We can seek to live by God’s principles without getting close to Him, and there’s something in our fallen nature that seems to like that. We’re smart enough and have enough faith in God to know that we have to take Him seriously, and we think that the biggest part of that is living by His principles. However, that’s wrong! God wants more than our obedience: He wants us!

We keep sliding into the posture of being obedient to God without wanting to get close to Him. Parents will bring their children to church in order to get a solid moral grounding, so that they can grow up to be good people. Married couples may be looking for ideas and ways to help out their marriages. Pastors may go to church conferences so they can learn principles on how to build a great church. Struggling people can go to church to learn coping skills for getting through another tough week. All the while we’re afraid to get close to God! We miss most of what God has for us: a close and personal relationship with Him.

Moving Beyond the Principles of God to the Person of God

One time Jesus was talking with His religious critics, who were fellow Jews. We sometimes marvel that they didn’t realize who Jesus was when they were supposed to know the Holy Scriptures so well, but many of them didn’t see Jesus for who He was, and they missed being in a relationship with Him forever.

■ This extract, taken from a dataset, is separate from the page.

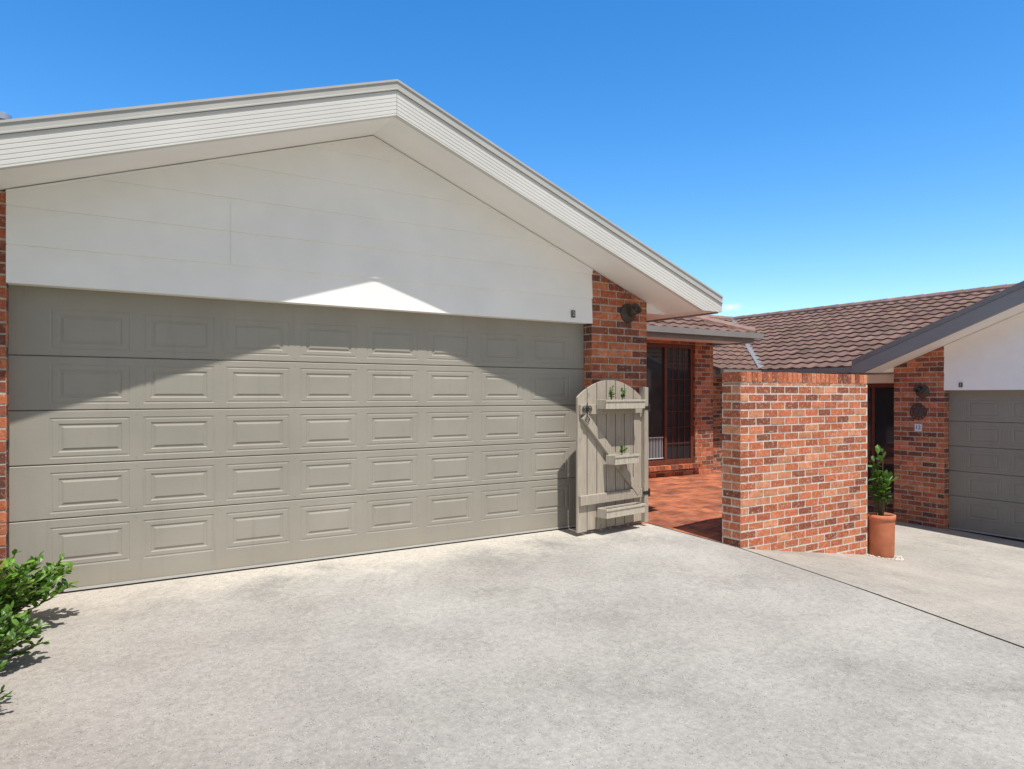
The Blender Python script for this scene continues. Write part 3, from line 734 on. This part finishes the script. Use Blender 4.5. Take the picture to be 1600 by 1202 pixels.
# ------------------------------------------------------------------ light, sky, camera
trav=Vector((.025,.54,-1.248)).normalized()
sl=bpy.data.lights.new('sun','SUN'); sl.energy=5.0; sl.angle=math.radians(.53); sl.color=(1,.965,.91)
so=bpy.data.objects.new('sun',sl); col.objects.link(so); so.rotation_euler=trav.to_track_quat('-Z','Y').to_euler()
w=bpy.data.worlds.new('World'); bpy.context.scene.world=w; w.use_nodes=True; nt=w.node_tree
bg=nt.nodes['Background']; sky=nt.nodes.new('ShaderNodeTexSky'); sky.sky_type='NISHITA'; sky.sun_disc=False
sky.sun_elevation=math.asin(-trav.z); sky.sun_rotation=math.pi; sky.air_density=1.0; sky.dust_density=.3; sky.ozone_density=2.5
hs=nt.nodes.new('ShaderNodeHueSaturation'); hs.inputs['Saturation'].default_value=1.38; hs.inputs['Value'].default_value=1.8; hs.inputs['Hue'].default_value=.502
nt.links.new(sky.outputs[0],hs.inputs['Color'])
hs2=nt.nodes.new('ShaderNodeHueSaturation'); hs2.inputs['Saturation'].default_value=.6; hs2.inputs['Value'].default_value=.9
nt.links.new(sky.outputs[0],hs2.inputs['Color'])
tc=nt.nodes.new('ShaderNodeTexCoord'); sp=nt.nodes.new('ShaderNodeSeparateXYZ'); nt.links.new(tc.outputs['Generated'],sp.inputs[0])
up=mrange(nt,sp.outputs[2],.5,.85,0,1)
so_=mrange(nt,sp.outputs[1],.05,-.45,0,1)      # unseen high and sunward sky muted and dimmed, to warm and lower shadow fill
mx=nt.nodes.new('ShaderNodeMath'); mx.operation='MAXIMUM'; nt.links.new(up,mx.inputs[0]); nt.links.new(so_,mx.inputs[1])
c=mix(nt,mx.outputs[0],hs.outputs[0],hs2.outputs[0])
def pdir(px_,py_):
    t=(px_-800)/1080; return Vector((.533+.846*t,.846-.533*t,(617-py_)/1080)).normalized()
cd=pdir(1143,480)
mpn=nt.nodes.new('ShaderNodeMapping'); mpn.vector_type='TEXTURE'; mpn.inputs['Location'].default_value=cd
mpn.inputs['Rotation'].default_value=(0,0,math.atan2(-.68,.74)); mpn.inputs['Scale'].default_value=(.020,.020,.007)
nt.links.new(tc.outputs['Generated'],mpn.inputs[0])
ln=nt.nodes.new('ShaderNodeVectorMath'); ln.operation='LENGTH'; nt.links.new(mpn.outputs[0],ln.inputs[0])
nz=noise(nt,tc.outputs['Generated'],90,5,.6)
ad=nt.nodes.new('ShaderNodeMath'); ad.operation='ADD'; nt.links.new(ln.outputs['Value'],ad.inputs[0]); nt.links.new(nz,ad.inputs[1])
cf=mrange(nt,ad.outputs[0],.6,1.4,.8,0)
c=mix(nt,cf,c,(8,8,8))
nt.links.new(c,bg.inputs['Color']); bg.inputs['Strength'].default_value=.125
cam=bpy.data.cameras.new('camera'); co=bpy.data.objects.new('camera',cam); col.objects.link(co)
cam.sensor_width=36; cam.lens=24.3; cam.shift_y=.010; cam.clip_end=2000
co.location=(.402,-5.89,1.42)
fw=Vector((.533,.846,0)); co.rotation_euler=fw.to_track_quat('-Z','Y').to_euler()
bpy.context.scene.camera=co
sc=bpy.context.scene; sc.view_settings.view_transform='Standard'; sc.view_settings.look='None'; sc.view_settings.exposure=0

This is what Jesus said was their problem — and it can be ours, too, when we emphasize the principles of Christ instead of the person of Christ: “You diligently study the Scriptures because you think that by them you possess eternal life. These are the Scriptures that testify about me, yet you refuse to come to me to have life.” (John 5:39-40) Note what bothered Jesus most about those religious people who knew the Scriptures so well and tried to live by biblical principles: “. . . yet you refuse to come to me . . . .”

We too can study God’s Word and learn its history and its principles but miss the One whom it’s all about. We can miss the very personal message that the desire of the Lord’s heart is to have a relationship with us, and for us to be with Him.

Once some parents brought their children to Jesus so that they could meet Jesus and He could hold them and bless them. Jesus’ disciples thought that Jesus didn’t have time for children, but Jesus reprimanded them. The Biblical text states, “But Jesus called the children to him and said, ‘Let the little children come to me, and do not hinder them, . . .’” (Luke 18:16) We love the way artists portray that scene, with children on Jesus’ lap and settled at His feet, enjoying Jesus’ attention. Those children weren’t interested in learning any principles from Jesus; they just enjoyed being with Him!

The principles of God’s Word are important, but a relationship with Him is the most important thing. Following His principles can and should be a result of our following Him and being with Him!

Jethani writes that “We may reduce the Bible from God’s revelation of Himself to merely a revelation of divine principles of life.” (eBook loc. 736) The Heavenly Father’s holy book — His Holy Bible — is more than a notebook of His historical activities and His instructions and principles. It’s a journal to us, His children, that reveals the heart of the Heavenly Father! He doesn’t want us to live from a position of life OVER Him, where we simply stand on the principles of His Word for our personal benefit but resist coming to Him personally. He wants us to live from a position of life WITH Him!